Ketcham v. Green

Opinion by

Head, J.,

-The action was scire facias sur mechanics’ lien. An affidavit of defense was filed and thereafter the plaintiff took a rule for judgment for want of a sufficient affidavit. After argument and due consideration the rule was discharged and the plaintiff appeals.

We have attentively examined the affidavit in the light of the Act of 1874 and the decisions of the courts construing it. The viewpoint of the appellate court, in such case, is well stated by our Brother Henderson in Fronefield v. Fry, 51 Pa. Superior Ct. 403: “The Act of April 18, 1874, P. L. 64, authorizing an appeal from an order of the court of common pleas refusing judgment for want of a sufficient affidavit of defense is applicable to clear cases only. It was not intended to impose on the appellate court the duty of drawing fine distinctions and to reach conclusions by subtle processes of reasoning.” It is again declared by Mr. Justice Potter in Wilson v. Bryn Mawr Trust Co., 225 Pa. 143: “We have often said that the ruling of the trial court in a case of this kind, will only be disturbed in cases where the statement of claim and the affidavit of defense, raise a pure question of law, and clear error has been committed.” See also Ætna Ins. Co., v. Confer, 158 Pa. 598; Paine v.

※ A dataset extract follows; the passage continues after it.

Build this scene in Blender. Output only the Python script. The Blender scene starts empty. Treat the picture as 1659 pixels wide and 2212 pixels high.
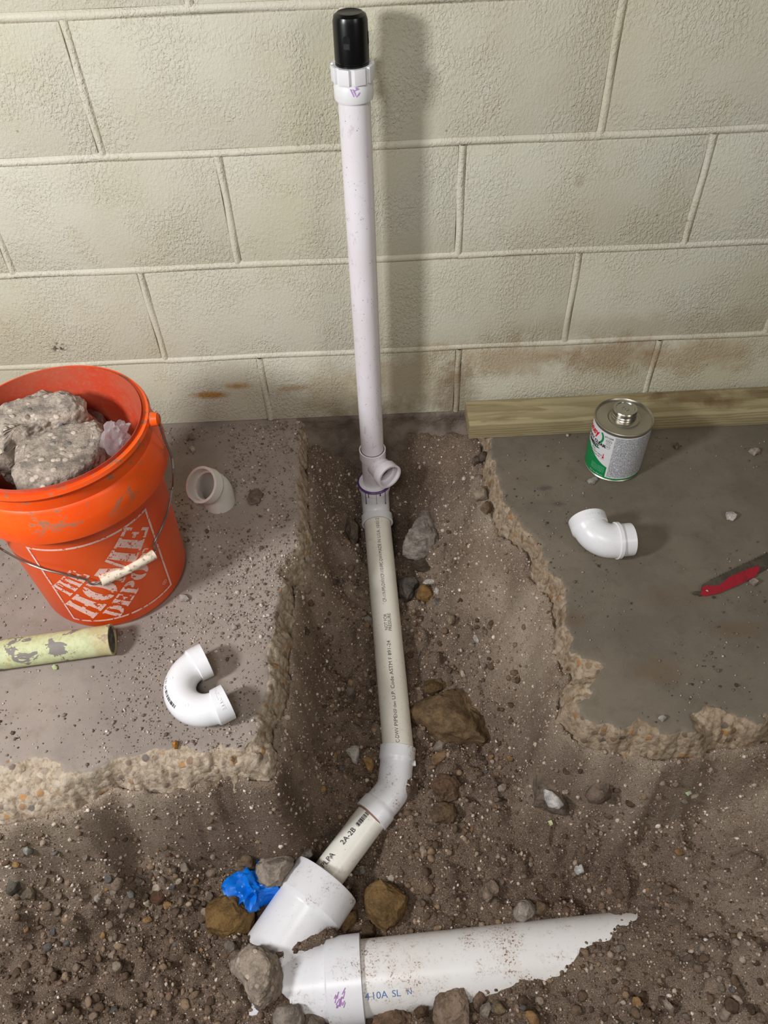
import bpy, bmesh, math, random
import numpy as np
from mathutils import Vector, Matrix
random.seed(7)
RNG = np.random.default_rng(11)
SC = bpy.context.scene
COL = SC.collection

# ------------------------------------------------------------------ camera, world, lights, exposure
CAM_R = np.array([[0.99899342, -0.03257237, -0.03084138],
                  [-0.04480, -0.74240, -0.66840],
                  [-0.00112711, 0.66910483, -0.74316718]])
CAM_R[1] = np.cross(CAM_R[2], CAM_R[0])
CAM_C = np.array([-0.165792, -1.287873, 1.112695])
FPX = 1670.168
cam_data = bpy.data.cameras.new('camera')
cam_data.sensor_fit = 'VERTICAL'
cam_data.sensor_height = 36.0
cam_data.lens = FPX / 2212 * 36.0
cam_data.clip_start = 0.02
cam = bpy.data.objects.new('camera', cam_data)
COL.objects.link(cam)
M = Matrix.Identity(4)
for i in range(3):
    M[i][0] = CAM_R[0][i]; M[i][1] = -CAM_R[1][i]; M[i][2] = -CAM_R[2][i]; M[i][3] = CAM_C[i]
cam.matrix_world = M
SC.camera = cam

world = bpy.data.worlds.new('world'); SC.world = world
world.use_nodes = True
bg = world.node_tree.nodes['Background']
bg.inputs[0].default_value = (1.0, 0.94, 0.85, 1)
bg.inputs[1].default_value = 0.04

def area(name, loc, target, size, power, color):
    l = bpy.data.lights.new(name, 'AREA'); l.shape = 'RECTANGLE'
    l.size, l.size_y = size; l.energy = power; l.color = color
    o = bpy.data.objects.new(name, l); COL.objects.link(o)
    o.location = loc
    o.rotation_euler = (Vector(target) - Vector(loc)).to_track_quat('-Z', 'Y').to_euler()
    return o
area('lamp_left', (-1.35, -1.22, 1.20), (-0.3, -0.3, 0.1), (0.20, 0.24), 24, (0.97, 0.98, 1.0))
area('lamp_right', (1.20, -1.85, 1.45), (-0.2, -0.3, 0.1), (0.45, 0.45), 7, (1.0, 0.93, 0.82))
area('ceiling_lamp', (-0.45, -1.85, 2.05), (-0.35, -0.75, -0.2), (0.6, 0.45), 19, (1.0, 0.98, 0.97))

SC.view_settings.view_transform = 'Standard'
SC.view_settings.look = 'None'
SC.view_settings.gamma = 1.0
SC.view_settings.exposure = 0.0
SC.view_settings.use_curve_mapping = False

# ------------------------------------------------------------------ projection helpers (pixel of the photograph -> point on a real plane)
def ray(u, v):
    return np.array([(u - 829.5) / FPX, (v - 1106) / FPX, 1.0]) @ CAM_R
def Pz(u, v, z):
    d = ray(u, v); return CAM_C + d * (z - CAM_C[2]) / d[2]
def Py(u, v, y):
    d = ray(u, v); return CAM_C + d * (y - CAM_C[1]) / d[1]

# ------------------------------------------------------------------ noise
def _hash(ix, iy, iz, seed):
    n = (ix.astype(np.int64) * 374761393 + iy.astype(np.int64) * 668265263 + iz.astype(np.int64) * 2147483647 + seed * 974634777) & 0xffffffff
    n = ((n ^ (n >> 13)) * 1274126177) & 0xffffffff
    n = ((n ^ (n >> 16)) * 2246822519) & 0xffffffff
    return ((n ^ (n >> 15)) & 0xffffff) / float(0xffffff) * 2 - 1
def vnoise(p, seed=0):
    p = np.asarray(p, float)
    i = np.floor(p).astype(np.int64); f = p - i
    f = f * f * f * (f * (f * 6 - 15) + 10)
    r = 0
    for dx in (0, 1):
        wx = f[..., 0] if dx else 1 - f[..., 0]
        for dy in (0, 1):
            wy = f[..., 1] if dy else 1 - f[..., 1]
            for dz in (0, 1):
                wz = f[..., 2] if dz else 1 - f[..., 2]
                r = r + wx * wy * wz * _hash(i[..., 0] + dx, i[..., 1] + dy, i[..., 2] + dz, seed)
    return r
def fbm(p, seed=0, octaves=4, gain=0.5):
    p = np.asarray(p, float); r = 0; a = 1.0
    for k in range(octaves):
        r = r + a * vnoise(p * 2 ** k + k * 17.3, seed + k); a *= gain
    return r
def xyn(x, y, scale, seed, octaves=3, gain=0.5):
    return fbm(np.stack([x * scale, y * scale, np.zeros_like(x) + seed * 3.7], -1), seed, octaves, gain)

# ------------------------------------------------------------------ materials
def srgb(r, g, b):
    f = lambda c: (c / 255 / 12.92) if c / 255 <= 0.04045 else ((c / 255 + 0.055) / 1.055) ** 2.4
    return (f(r), f(g), f(b), 1.0)
class NT:
    def __init__(self, name):
        self.m = bpy.data.materials.new(name); self.m.use_nodes = True
        self.t = self.m.node_tree; self.n = self.t.nodes
        self.b = self.n['Principled BSDF']
    def node(self, typ, **kw):
        x = self.n.new(typ)
        for k, v in kw.items():
            if k.startswith('i_'): x.inputs[k[2:].replace('_', ' ')].default_value = v
            else: setattr(x, k, v)
        return x
    def link(self, a, b): self.t.links.new(a, b)
    def coord(self, kind='Object'):
        return self.node('ShaderNodeTexCoord').outputs[kind]
    def pos(self):
        return self.node('ShaderNodeNewGeometry').outputs['Position']
    def noise(self, vec, scale, detail=4, rough=0.6, dist=0.0):
        x = self.node('ShaderNodeTexNoise'); x.inputs['Scale'].default_value = scale
        x.inputs['Detail'].default_value = detail; x.inputs['Roughness'].default_value = rough
        x.inputs['Distortion'].default_value = dist
        self.link(vec, x.inputs['Vector']); return x.outputs['Fac']
    def voro(self, vec, scale, out='Distance', feature='F1', rnd=1.0):
        x = self.node('ShaderNodeTexVoronoi', feature=feature); x.inputs['Scale'].default_value = scale
        x.inputs['Randomness'].default_value = rnd
        self.link(vec, x.inputs['Vector']); return x.outputs[out]
    def ramp(self, fac, stops):
        x = self.node('ShaderNodeValToRGB'); e = x.color_ramp.elements
        while len(e) < len(stops): e.new(0.5)
        for el, (p, c) in zip(e, stops):
            el.position = p; el.color = c if isinstance(c, tuple) else (c, c, c, 1)
        self.link(fac, x.inputs[0]); return x.outputs[0]
    def step(self, fac, lo, hi):
        x = self.node('ShaderNodeMapRange', interpolation_type='SMOOTHSTEP')
        x.inputs['From Min'].default_value = lo; x.inputs['From Max'].default_value = hi
        self.link(fac, x.inputs['Value']); return x.outputs[0]
    def mix(self, fac, a, b, mode='MIX'):
        x = self.node('ShaderNodeMix', data_type='RGBA', blend_type=mode)
        for s, v in ((0, fac), (6, a), (7, b)):
            if hasattr(v, 'is_output'): self.link(v, x.inputs[s])
            else: x.inputs[s].default_value = v
        return x.outputs[2]
    def math(self, op, a, b=0.0, clamp=False):
        x = self.node('ShaderNodeMath', operation=op, use_clamp=clamp)
        for s, v in ((0, a), (1, b)):
            if hasattr(v, 'is_output'): self.link(v, x.inputs[s])
            else: x.inputs[s].default_value = v
        return x.outputs[0]
    def attr(self, name, out='Fac'):
        return self.node('ShaderNodeAttribute', attribute_name=name).outputs[out]
    def scalev(self, vec, s):
        x = self.node('ShaderNodeMapping'); x.inputs['Scale'].default_value = s
        self.link(vec, x.inputs['Vector']); return x.outputs[0]
    def bump(self, h, strength=0.5, dist=0.002, prev=None):
        x = self.node('ShaderNodeBump'); x.inputs['Strength'].default_value = strength
        x.inputs['Distance'].default_value = dist
        self.link(h, x.inputs['Height'])
        if prev is not None: self.link(prev, x.inputs['Normal'])
        return x.outputs[0]
    def done(self, color, rough=0.8, normal=None, metal=0.0, **kw):
        for k, v in (('Base Color', color), ('Roughness', rough), ('Metallic', metal)):
            if hasattr(v, 'is_output'): self.link(v, self.b.inputs[k])
            else: self.b.inputs[k].default_value = v
        if normal is not None: self.link(normal, self.b.inputs['Normal'])
        for k, v in kw.items(): self.b.inputs[k.replace('_', ' ')].default_value = v
        return self.m
    def blob(self, pos, c, r, warp):
        """soft stain around a point: noise-warped distance, 1 inside"""
        s = self.node('ShaderNodeVectorMath', operation='SUBTRACT'); self.link(pos, s.inputs[0]); s.inputs[1].default_value = c
        d = self.node('ShaderNodeVectorMath', operation='DIVIDE'); self.link(s.outputs[0], d.inputs[0]); d.inputs[1].default_value = r
        l = self.node('ShaderNodeVectorMath', operation='LENGTH'); self.link(d.outputs[0], l.inputs[0])
        return self.step(self.math('ADD', l.outputs['Value'], self.math('MULTIPLY', self.math('SUBTRACT', warp, 0.5), 2.2)), 1.25, 0.25)

def mat_plain(name, c, rough=0.5, metal=0.0, **kw):
    t = NT(name); return t.done(srgb(*c), rough, None, metal, **kw)

def mat_wall(name, base, bare=0.0):
    t = NT(name); p = t.pos()
    big = t.noise(p, 3.0, 4, 0.6); med = t.noise(p, 14, 4, 0.65); warp = t.noise(p, 16, 5, 0.7)
    c = t.mix(t.step(big, 0.35, 0.7), srgb(*base), srgb(base[0] - 10, base[1] - 12, base[2] - 20))
    c = t.mix(t.math('MULTIPLY', t.step(med, 0.55, 0.75), 0.25), c, srgb(196, 182, 150))
    stains = [((0.10, 0, 0.14), (0.16, 1, 0.05), (150, 118, 74), 0.55), ((0.30, 0, 0.13), (0.12, 1, 0.055), (146, 112, 70), 0.6),
              ((0.50, 0, 0.12), (0.14, 1, 0.05), (150, 116, 74), 0.5), ((-0.10, 0, 0.10), (0.12, 1, 0.09), (150, 128, 88), 0.55),
              ((0.0, 0, 0.05), (0.05, 1, 0.09), (120, 96, 66), 0.6), ((-0.52, 0, 0.075), (0.045, 1, 0.011), (172, 128, 66), 0.95),
              ((-0.46, 0, 0.095), (0.03, 1, 0.010), (172, 132, 72), 0.85), ((-0.345, 0, 0.085), (0.04, 1, 0.014), (160, 128, 78), 0.7),
              ((-0.26, 0, 0.06), (0.08, 1, 0.1), (164, 146, 104), 0.5), ((-0.17, 0, 0.02), (0.10, 1, 0.04), (130, 108, 78), 0.5),
              ((0.35, 0, 0.20), (0.30, 1, 0.04), (150, 130, 96), 0.28), ((0.19, 0, 0.50), (0.010, 1, 0.012), (130, 114, 88), 0.3)]
    for ce, r, col, k in stains:
        c = t.mix(t.math('MULTIPLY', t.blob(p, ce, (r[0], 10, r[2]), warp), k), c, srgb(*col))
    # flaked spot near the left edge and small dark pits
    c = t.mix(t.math('MULTIPLY', t.blob(p, (-0.795, 0, 0.213), (0.022, 10, 0.014), warp), t.step(t.noise(p, 90, 3), 0.45, 0.55)), c, srgb(96, 84, 76))
    pit = t.voro(p, 34)
    spots = t.math('MULTIPLY', t.step(pit, 0.10, 0.05), t.step(t.noise(p, 6, 2), 0.52, 0.62))
    c = t.mix(t.math('MULTIPLY', spots, 0.55), c, srgb(110, 98, 78))
    # brushed thick paint over pitted block
    n1 = t.noise(t.scalev(p, (1, 1, 0.7)), 205, 3, 0.55, 0.4); n2 = t.noise(p, 420, 2, 0.5); patch = t.step(t.noise(p, 7, 3), 0.38, 0.6)
    ridges = t.step(n1, 0.42, 0.62)
    h = t.math('ADD', t.math('MULTIPLY', ridges, t.math('ADD', t.math('MULTIPLY', patch, 0.75), 0.25)), t.math('MULTIPLY', n2, 0.45))
    pits = t.math('MULTIPLY', t.step(t.voro(p, 150), .30, .12), patch)
    h = t.math('SUBTRACT', h, t.math('MULTIPLY', pits, 0.9))
    nrm = t.bump(h, 0.7, 0.0012)
    return t.done(c, 0.55, nrm, Specular_IOR_Level=0.35)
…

Kindred, *371163 Pa. 638; Kidder Elevator Interioc. Co. v. Muckle, 198 Pa. 388. We are all of opinion the affidavit in the case at bar fairly discloses a defense sufficient to prevent a summary judgment and to carry the case to a trial in the ordinary course of procedure. In such cases the sound and well recognized policy of the appellate courts is to express no opinion on the merits of the ease.

The appeal is dismissed at the costs of the plaintiff but without prejudice to his right, etc.